The 20-80 scale is the standard scouting numbering system used to grade each of a player's tools, where 50 represents a Major League average, 80 is elite, and 20 is well below usable at the highest level.

Rather than describing a player's hit tool, power, speed, arm, or fielding in vague words, scouts assign each one a number on a scale that runs from 20 to 80 in increments of 5 or 10, with 50 defined as an average everyday Major League player in that specific tool. An 80 grade is roughly as rare and extreme as an 80-mile-an-hour difference sounds — true 80s are exceedingly uncommon even among professional players. A 60 is a clear plus tool, a 40 is a below-average tool that still has some usefulness, and grades in the 20s and 30s describe a tool that would be a real limitation at the top level.

The scale's value is that it standardizes language across scouts, organizations, and reports so a "60 arm" means roughly the same thing everywhere, and it separates a player's present grade from their future projected grade — a young player might carry a "45 now / 55 future" power grade, reflecting expected growth. For youth and amateur players, the scale is normally used loosely and comparatively rather than as a literal professional-caliber grade; a coach describing a 12-year-old's speed as "a 60 for his age group" is making a relative statement, not claiming Major League readiness.

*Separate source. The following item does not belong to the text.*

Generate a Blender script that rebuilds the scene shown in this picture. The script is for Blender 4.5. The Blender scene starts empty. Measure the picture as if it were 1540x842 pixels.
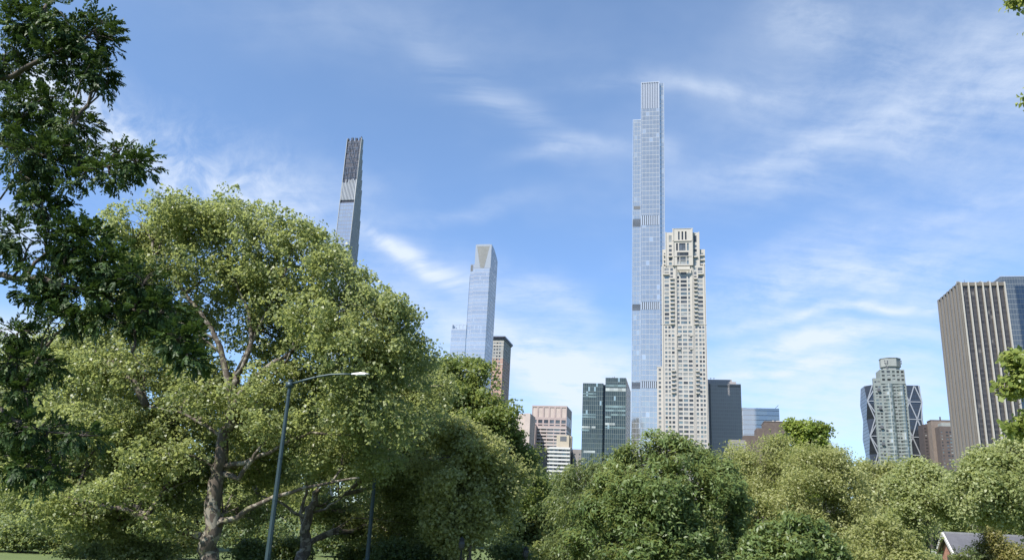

A scouting report lists a prospect's tools as: hit 50, power 55, run 60, arm 45, field 50 — an average-to-tick-above player across the board with plus speed as the carrying tool.

Why it matters

Understanding the 20-80 scale helps players and families interpret scouting reports and showcase feedback accurately instead of over- or under-reacting to a single unfamiliar number.

Common mistakes

  • Reading a "40" grade as a failing score rather than a below-average-but-still-useful tool relative to the highest level of competition.
  • Comparing a youth or amateur grade directly to a professional grade without accounting for the different, more forgiving context the youth grade was made in.

Frequently asked questions

What does a "50" grade mean on the scouting scale?

50 represents a Major League average tool — not mediocre, but a legitimate, usable everyday skill at the highest level of the sport.

Is an 80 grade realistic to expect for a youth player?

True 80 grades are extremely rare even among professionals, so they are not a realistic target for youth development. Steady improvement across all five tools matters more than chasing an extreme grade in one.